舞台の印象をより的確により豊かに記せますよう・・・

elePHANTMoon#9『ORGAN レシピエント編』

2010-04-08 | 舞台

 ドナー編の翌日観劇。舞台装置の大枠は同じだが、中央におかれたテーブルや椅子は丸みを帯びた優しい形で、ほかにもソファや舞台奥には青々とした緑が植えられ、ここが普通の生活空間であることを感じさせる。今日はこの家に何人もの人が集まってバーベキューパーティがあるらしい。準備のために出入りする人たちは夫婦もの、結婚予定のカップル、独りものらしき男性、そしてこの家の家族である母娘だが、彼らは毎年1回決まった日にここに集まるらしいのだが、これはどういうつながりの人々なのか。ご近所どうしや趣味のサークル仲間でもなく、一見和気あいあいと楽しげだが、みな心から喜んで参加してはおらず、幾人かが「来年からこの集まりには来られない」と告げるや、母娘の態度が豹変する。
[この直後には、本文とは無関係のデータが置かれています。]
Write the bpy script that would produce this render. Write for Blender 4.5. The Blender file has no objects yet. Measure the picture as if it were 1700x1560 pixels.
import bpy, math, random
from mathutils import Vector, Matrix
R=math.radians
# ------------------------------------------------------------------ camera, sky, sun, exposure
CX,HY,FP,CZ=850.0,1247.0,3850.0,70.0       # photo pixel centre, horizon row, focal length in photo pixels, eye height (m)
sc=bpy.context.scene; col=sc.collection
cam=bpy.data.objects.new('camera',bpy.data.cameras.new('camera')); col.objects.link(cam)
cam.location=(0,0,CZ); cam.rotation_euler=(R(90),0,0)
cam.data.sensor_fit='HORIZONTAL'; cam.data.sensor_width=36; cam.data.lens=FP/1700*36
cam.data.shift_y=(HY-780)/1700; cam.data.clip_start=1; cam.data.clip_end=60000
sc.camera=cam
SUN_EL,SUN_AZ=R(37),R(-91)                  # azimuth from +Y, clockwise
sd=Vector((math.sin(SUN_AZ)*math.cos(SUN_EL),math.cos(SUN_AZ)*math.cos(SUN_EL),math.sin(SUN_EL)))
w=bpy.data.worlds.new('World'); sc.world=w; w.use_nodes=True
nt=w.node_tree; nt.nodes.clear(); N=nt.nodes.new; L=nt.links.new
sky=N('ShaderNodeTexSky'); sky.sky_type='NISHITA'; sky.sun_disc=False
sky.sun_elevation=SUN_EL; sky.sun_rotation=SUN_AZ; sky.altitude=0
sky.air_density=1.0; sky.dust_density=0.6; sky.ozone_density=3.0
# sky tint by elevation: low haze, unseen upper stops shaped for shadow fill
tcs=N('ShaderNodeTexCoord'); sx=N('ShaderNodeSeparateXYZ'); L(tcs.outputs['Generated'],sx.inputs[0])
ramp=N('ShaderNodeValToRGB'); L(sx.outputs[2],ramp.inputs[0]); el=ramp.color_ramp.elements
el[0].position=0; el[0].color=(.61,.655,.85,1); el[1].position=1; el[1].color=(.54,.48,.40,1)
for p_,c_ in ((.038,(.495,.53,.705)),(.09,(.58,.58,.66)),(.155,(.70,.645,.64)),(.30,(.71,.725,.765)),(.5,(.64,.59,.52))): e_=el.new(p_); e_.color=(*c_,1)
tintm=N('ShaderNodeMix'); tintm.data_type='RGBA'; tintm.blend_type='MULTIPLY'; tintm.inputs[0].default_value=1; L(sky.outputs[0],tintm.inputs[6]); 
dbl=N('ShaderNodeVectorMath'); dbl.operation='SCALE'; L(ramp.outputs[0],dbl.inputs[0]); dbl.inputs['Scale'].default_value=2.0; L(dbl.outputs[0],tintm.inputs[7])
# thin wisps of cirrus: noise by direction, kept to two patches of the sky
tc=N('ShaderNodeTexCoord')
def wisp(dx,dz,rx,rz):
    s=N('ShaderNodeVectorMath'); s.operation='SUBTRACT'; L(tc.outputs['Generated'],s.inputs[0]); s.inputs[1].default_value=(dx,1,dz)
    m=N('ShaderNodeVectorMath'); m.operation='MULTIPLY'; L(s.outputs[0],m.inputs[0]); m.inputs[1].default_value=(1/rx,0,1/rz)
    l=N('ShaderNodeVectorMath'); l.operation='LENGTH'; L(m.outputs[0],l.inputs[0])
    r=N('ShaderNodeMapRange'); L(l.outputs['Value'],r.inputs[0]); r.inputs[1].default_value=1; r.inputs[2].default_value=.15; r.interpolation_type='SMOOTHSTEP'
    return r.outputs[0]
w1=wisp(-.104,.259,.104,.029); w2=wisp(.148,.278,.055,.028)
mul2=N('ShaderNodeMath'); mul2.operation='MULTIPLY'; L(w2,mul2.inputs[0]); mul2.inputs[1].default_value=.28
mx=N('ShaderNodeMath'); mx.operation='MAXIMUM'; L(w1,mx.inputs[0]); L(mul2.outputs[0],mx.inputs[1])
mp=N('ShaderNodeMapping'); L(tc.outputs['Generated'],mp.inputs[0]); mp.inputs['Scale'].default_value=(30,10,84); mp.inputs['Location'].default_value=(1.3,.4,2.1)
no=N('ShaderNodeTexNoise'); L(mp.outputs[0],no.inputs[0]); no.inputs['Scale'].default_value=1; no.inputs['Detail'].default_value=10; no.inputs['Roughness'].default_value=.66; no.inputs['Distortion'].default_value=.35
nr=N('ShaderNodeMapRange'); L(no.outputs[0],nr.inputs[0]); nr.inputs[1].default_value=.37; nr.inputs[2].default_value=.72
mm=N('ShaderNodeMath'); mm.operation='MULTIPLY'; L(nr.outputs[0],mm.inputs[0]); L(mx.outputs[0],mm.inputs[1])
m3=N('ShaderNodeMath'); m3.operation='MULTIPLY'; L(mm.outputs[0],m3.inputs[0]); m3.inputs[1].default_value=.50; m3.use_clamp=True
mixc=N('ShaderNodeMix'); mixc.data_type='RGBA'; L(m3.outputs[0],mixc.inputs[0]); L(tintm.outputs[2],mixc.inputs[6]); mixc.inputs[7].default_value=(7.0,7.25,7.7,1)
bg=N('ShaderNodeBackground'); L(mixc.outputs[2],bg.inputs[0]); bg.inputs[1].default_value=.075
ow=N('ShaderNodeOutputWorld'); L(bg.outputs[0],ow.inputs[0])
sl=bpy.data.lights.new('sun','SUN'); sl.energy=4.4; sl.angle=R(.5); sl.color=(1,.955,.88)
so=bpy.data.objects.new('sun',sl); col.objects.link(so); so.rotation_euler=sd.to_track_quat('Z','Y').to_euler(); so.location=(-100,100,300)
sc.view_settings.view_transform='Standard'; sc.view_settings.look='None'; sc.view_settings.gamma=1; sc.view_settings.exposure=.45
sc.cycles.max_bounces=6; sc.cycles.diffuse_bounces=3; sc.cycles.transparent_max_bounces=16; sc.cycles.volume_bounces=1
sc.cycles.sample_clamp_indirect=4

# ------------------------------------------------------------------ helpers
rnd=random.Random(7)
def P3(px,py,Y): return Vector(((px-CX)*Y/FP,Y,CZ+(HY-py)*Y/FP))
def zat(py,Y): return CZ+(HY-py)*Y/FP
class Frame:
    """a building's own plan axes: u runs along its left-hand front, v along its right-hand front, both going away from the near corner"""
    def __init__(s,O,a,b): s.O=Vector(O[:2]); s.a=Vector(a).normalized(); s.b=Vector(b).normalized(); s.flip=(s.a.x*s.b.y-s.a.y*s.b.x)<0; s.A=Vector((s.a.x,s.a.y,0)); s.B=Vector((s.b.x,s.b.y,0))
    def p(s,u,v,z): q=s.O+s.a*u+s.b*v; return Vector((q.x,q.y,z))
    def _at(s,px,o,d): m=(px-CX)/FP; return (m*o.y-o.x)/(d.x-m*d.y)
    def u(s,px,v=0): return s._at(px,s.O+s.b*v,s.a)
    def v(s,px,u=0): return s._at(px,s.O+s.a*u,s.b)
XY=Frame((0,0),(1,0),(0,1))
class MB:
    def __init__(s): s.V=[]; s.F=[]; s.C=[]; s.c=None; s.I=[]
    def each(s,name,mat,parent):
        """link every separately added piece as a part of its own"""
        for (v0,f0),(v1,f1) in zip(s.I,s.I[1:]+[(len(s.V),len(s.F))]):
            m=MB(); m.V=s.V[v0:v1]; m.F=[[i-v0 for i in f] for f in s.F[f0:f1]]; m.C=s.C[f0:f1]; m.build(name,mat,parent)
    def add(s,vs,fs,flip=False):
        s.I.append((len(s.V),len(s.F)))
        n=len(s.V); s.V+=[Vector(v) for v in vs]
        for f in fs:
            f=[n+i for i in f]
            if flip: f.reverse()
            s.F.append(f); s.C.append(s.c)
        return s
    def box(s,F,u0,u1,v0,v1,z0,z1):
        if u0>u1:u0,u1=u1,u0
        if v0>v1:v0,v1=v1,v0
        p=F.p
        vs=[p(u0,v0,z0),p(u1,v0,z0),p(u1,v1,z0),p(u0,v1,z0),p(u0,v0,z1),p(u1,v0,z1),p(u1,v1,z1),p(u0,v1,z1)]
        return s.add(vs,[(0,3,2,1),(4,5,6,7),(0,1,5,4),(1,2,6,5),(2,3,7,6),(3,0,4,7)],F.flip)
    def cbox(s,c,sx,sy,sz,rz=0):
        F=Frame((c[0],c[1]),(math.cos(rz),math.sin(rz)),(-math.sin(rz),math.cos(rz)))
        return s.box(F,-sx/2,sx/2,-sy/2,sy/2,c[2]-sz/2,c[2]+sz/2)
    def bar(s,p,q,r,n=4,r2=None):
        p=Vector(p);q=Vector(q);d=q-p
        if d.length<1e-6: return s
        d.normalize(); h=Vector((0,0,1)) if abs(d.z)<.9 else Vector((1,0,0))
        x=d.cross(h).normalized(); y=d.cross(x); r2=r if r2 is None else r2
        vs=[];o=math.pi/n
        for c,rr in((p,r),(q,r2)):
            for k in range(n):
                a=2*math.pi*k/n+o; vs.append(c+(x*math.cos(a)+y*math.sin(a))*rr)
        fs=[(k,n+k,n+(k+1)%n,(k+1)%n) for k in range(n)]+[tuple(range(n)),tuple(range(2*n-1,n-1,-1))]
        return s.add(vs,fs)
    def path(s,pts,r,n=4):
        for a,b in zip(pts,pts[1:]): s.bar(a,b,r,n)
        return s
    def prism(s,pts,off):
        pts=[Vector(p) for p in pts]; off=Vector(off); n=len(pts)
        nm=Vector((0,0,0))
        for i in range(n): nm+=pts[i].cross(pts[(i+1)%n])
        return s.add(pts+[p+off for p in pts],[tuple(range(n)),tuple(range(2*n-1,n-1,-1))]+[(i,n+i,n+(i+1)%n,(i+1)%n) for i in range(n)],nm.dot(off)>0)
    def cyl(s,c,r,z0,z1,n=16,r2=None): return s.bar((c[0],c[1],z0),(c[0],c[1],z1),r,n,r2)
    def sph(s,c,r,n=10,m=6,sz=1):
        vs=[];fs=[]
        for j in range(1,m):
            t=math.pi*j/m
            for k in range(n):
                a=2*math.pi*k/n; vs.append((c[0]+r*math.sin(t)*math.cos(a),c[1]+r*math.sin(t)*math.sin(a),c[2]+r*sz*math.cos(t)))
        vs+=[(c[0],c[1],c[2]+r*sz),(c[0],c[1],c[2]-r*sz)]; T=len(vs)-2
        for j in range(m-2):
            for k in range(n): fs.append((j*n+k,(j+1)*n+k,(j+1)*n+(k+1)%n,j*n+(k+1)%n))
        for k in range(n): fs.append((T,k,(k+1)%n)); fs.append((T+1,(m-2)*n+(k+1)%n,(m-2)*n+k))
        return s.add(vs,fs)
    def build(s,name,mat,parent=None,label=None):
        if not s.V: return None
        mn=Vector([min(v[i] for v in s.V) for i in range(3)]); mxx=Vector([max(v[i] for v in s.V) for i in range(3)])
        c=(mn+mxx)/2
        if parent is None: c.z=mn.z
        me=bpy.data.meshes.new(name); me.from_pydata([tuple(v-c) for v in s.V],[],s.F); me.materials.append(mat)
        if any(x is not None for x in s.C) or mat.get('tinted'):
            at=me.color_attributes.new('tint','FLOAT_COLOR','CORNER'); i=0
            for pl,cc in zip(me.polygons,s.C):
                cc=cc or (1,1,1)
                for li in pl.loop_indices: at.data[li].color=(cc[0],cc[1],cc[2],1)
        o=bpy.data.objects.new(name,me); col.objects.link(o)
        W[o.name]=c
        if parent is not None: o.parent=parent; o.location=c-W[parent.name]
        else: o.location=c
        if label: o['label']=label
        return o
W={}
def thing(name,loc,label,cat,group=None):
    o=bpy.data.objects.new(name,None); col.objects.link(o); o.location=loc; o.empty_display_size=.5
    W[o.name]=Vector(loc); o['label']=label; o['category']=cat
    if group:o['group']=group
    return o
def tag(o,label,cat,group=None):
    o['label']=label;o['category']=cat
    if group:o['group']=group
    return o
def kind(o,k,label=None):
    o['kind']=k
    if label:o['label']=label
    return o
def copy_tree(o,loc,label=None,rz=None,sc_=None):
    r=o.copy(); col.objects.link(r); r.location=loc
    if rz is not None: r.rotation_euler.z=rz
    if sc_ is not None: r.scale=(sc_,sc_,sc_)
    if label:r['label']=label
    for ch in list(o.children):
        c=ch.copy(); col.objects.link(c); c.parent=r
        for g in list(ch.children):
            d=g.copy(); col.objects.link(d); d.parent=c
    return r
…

 ドナー編にたがわず、詳細を記すことが憚られる舞台である。レシピエント、すなわち臓器提供者側の話であるが、提供者だけのことを描いたものではなく、提供者と受容者が織りなす壮絶バトルとでも言おうか。提供者は、大切な家族のからだの一部を提供した。家族が死んでもその臓器は受領者のからだの中で生きている。受容者にはその気持ちを忘れないでほしい。受容者は、提供者とその遺族のおかげで命が助かったのだからもちろん感謝しているが、いつまでも提供者とのつながりを強要されることが負担になっている。その気持ちを知った提供者の遺族は凶行に及ぶ。
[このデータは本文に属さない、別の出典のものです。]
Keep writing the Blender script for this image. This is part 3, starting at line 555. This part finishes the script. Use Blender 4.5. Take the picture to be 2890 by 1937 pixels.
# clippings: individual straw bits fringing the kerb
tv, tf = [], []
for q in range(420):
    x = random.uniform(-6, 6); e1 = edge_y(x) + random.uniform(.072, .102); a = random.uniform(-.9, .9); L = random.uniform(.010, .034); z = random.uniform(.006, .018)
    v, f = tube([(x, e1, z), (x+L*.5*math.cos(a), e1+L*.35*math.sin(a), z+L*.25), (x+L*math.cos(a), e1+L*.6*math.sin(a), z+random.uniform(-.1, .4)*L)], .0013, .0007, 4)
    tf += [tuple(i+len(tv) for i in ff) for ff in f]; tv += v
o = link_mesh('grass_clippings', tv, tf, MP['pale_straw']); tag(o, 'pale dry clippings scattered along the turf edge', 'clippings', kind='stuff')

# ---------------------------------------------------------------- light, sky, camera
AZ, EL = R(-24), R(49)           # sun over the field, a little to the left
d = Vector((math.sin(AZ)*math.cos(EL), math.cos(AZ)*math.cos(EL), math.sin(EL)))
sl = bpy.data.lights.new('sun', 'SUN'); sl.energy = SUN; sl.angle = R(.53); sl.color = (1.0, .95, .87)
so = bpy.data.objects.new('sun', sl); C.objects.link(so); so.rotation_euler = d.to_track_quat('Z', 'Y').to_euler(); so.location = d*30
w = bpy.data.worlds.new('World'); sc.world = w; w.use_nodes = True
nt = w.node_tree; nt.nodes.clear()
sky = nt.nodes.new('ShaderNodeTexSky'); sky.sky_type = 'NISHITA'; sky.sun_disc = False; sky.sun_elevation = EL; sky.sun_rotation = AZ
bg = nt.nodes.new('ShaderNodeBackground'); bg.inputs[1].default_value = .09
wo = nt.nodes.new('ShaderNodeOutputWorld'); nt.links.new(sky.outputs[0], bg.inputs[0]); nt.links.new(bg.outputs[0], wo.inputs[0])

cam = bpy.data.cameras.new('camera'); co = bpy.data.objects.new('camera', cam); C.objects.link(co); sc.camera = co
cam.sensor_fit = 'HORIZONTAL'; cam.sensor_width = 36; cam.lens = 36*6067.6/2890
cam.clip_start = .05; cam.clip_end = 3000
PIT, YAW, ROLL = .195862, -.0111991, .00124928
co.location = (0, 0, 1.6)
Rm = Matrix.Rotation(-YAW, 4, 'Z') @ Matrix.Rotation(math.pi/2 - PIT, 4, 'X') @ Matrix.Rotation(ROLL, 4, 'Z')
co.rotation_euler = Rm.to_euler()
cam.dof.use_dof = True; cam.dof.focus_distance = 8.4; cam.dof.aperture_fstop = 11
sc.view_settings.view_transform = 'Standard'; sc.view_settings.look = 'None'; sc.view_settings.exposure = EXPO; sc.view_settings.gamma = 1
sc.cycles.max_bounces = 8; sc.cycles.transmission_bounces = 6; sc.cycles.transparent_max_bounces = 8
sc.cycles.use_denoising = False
 いくらなんでも現実にここまではありえないだろうと思いながらも、人が抑制している気持ちに歯止めがかからなくなったら、まったく起こらないと断定もできない。提供者の遺族は、「わたしたち(亡くなった家族含め)のおかげで、あなたがたはこうして生きていられるんじゃないの」と、あたかも自分たちの犠牲の上に受容者の人生が成り立っているかのように、提供したことを楯にとって責め立てる。受容者は「生かさせてもらっている」という負い目があって強くは言えないが、提供者の遺族と自分たちの交わりを快くは思っていない。
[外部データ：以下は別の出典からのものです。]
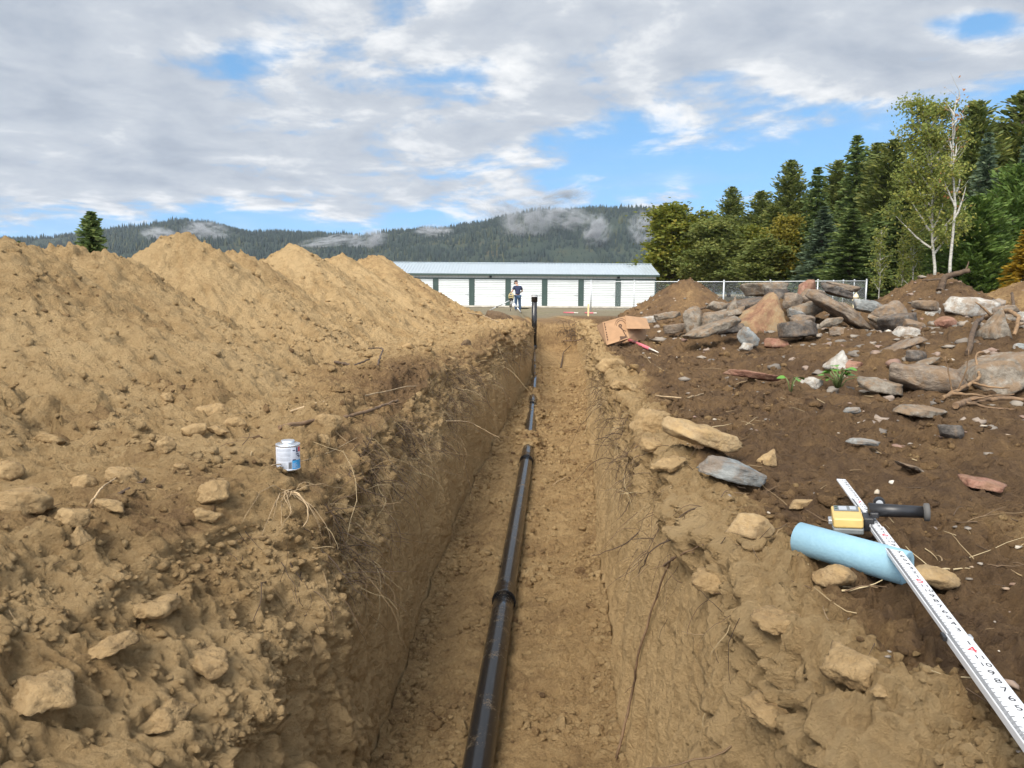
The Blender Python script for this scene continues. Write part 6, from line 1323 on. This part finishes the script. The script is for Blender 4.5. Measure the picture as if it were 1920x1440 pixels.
def arm(sh, el, wr, par):
    i = len(bv); bv.extend([(*sh, .062), (*el, .046), (*wr, .032)]); be.extend([(par, i), (i, i + 1), (i + 1, i + 2)])
    wv_ = Vector(wr); dv = (wv_ - Vector(el)).normalized(); sv = dv.cross(Vector((0, 0, 1))).normalized(); pm_ = wv_ + dv * .055
    j = len(bv); bv.append((*pm_, .030)); be.append((i + 2, j))
    for k, (off, ln_) in enumerate(((-.030, .060), (-.010, .075), (.010, .072), (.028, .058))):
        b0 = pm_ + sv * off + dv * .02; f1 = b0 + dv * ln_ * .5 + Vector((0, 0, -.012)); f2 = f1 + dv * ln_ * .35 + Vector((0, 0, -.028)); q_ = len(bv); bv.extend([(*b0, .010), (*f1, .009), (*f2, .008)]); be.extend([(j, q_), (q_, q_ + 1), (q_ + 1, q_ + 2)])
    t0 = wv_ + dv * .025 - sv * .035; t1 = t0 + dv * .035 - sv * .012; q_ = len(bv); bv.extend([(*t0, .011), (*t1, .009)]); be.extend([(j, q_), (q_, q_ + 1)])
arm((-.20, .03, 1.44), (-.34, .05, 1.17), (-.40, .20, 1.02), 2); arm((.20, .03, 1.44), (.33, .10, 1.19), (.16, .32, 1.10), 2)
skin('body', bv, be, M_SKINC)
skin('shirt', [(0, 0, .98, .165), (0, .0, 1.08, .155), (0, .01, 1.22, .165), (0, .035, 1.38, .165), (0, .07, 1.49, .09), (-.185, .03, 1.44, .092), (-.29, .045, 1.27, .078), (.185, .03, 1.44, .092), (.285, .075, 1.28, .078)], [(0, 1), (1, 2), (2, 3), (3, 4), (3, 5), (5, 6), (3, 7), (7, 8)], M_SHIRT)
skin('jeans', [(0, 0, .97, .15), (-.10, 0, .88, .115), (-.11, .03, .50, .085), (-.12, -.02, .10, .075), (.10, 0, .88, .115), (.13, .02, .50, .085), (.15, -.03, .10, .075)], [(0, 1), (1, 2), (2, 3), (0, 4), (4, 5), (5, 6)], M_JEAN)
for sx_ in (-.12, .15): skin('boot', [(sx_, -.04, .10, .056), (sx_, -.03, .045, .048), (sx_ + (.02 if sx_ > 0 else -.02), .14, .035, .040)], [(0, 1), (1, 2)], M_BOOT)
cp = MB(); cp.lathe([(.112, 0), (.114, .03), (.098, .075), (.055, .105), (.001, .115)], 20); cp.slab([(-.08, .09, .0), (.08, .09, .0), (.07, .20, -.02), (-.07, .20, -.02)], (0, 0, 1), .012); co = cp.build('cap', M_CAP, o, True); co.location = (-.05, .18, 1.735); co.rotation_euler = (R(-28), R(-8), R(20))
skin('hair', [(-.035, .115, 1.70, .07), (-.03, .10, 1.64, .05)], [(0, 1)], M_HAIR)
fm = MB()                                                            # face: nose, eyes, mouth, ears on the far side
fm.tube([(-.075, .262, 1.70), (-.082, .283, 1.672), (-.078, .270, 1.664)], [.010, .016, .012], 8); 
for sx_ in (-1, 1): fm.tube([(-.045 + sx_ * .094, .165, 1.715), (-.045 + sx_ * .103, .16, 1.685), (-.045 + sx_ * .094, .165, 1.660)], [.014, .018, .010], 8)
fm.build('nose_and_ears', M_SKINC, o, True)
em = MB()
for sx_ in (-.035, .03): em.lathe([(.001, -.010), (.011, 0), (.001, .010)], 10, (-.072 + sx_, .262, 1.708))
em.tube([(-.105, .255, 1.636), (-.078, .262, 1.632), (-.052, .257, 1.636)], .006, 6); em.build('eyes_and_mouth', M_HAIR, o, True)
# ================================================================ AIR
M_AIR, t, bs = mat_new('haze'); t.n.remove(bs); vol = t.node('ShaderNodeVolumePrincipled', inp={'Color': (.80, .88, 1.0, 1), 'Density': 0.00006, 'Anisotropy': 0.0})
t.l.new(vol.outputs[0], [n for n in t.n if n.type == 'OUTPUT_MATERIAL'][0].inputs[1])
hz = MB().box((0, 2700, 190), (11200, 5600, 400)).build('haze', M_AIR, kind='stuff')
 どうしようもなく価値観が違うものどうしが歩みよるにはどうすればよいか。提供者と受容者いずれもが幸せになるにはどうしたらよいのか。いつのまにかドナー編と同じことを考えている。

 ドナー編とレシピエント編両方に登場する人物があるかと予想した。たとえばドナー編で1シーンしか登場しなかった映画監督や、両者をつなぐ役割のコーディネーター、被害者の妹などが別の顔をみせるなど。重複する人物はなく、2本の舞台はまったく別の話として進行する。ドナー編にもレシピエント側の人が登場するし、逆もまた然りである。両方みないと成立しない作品ではなく、どちらか1本でも充分に手ごたえが得られる。ただ欲を言えば、やはりドナー編とレシピエント編がもっと交わる物語をみたいと思う。

 ここからは余談だが、昨夜の絶好調から一転、翌日は大変な体調不良に陥った。胃も背中も頭も痛み、食欲はなく手先が冷たい。二日間に起こった心身謎の大波小波。これはやはり「マキタ効果」なのだろうか。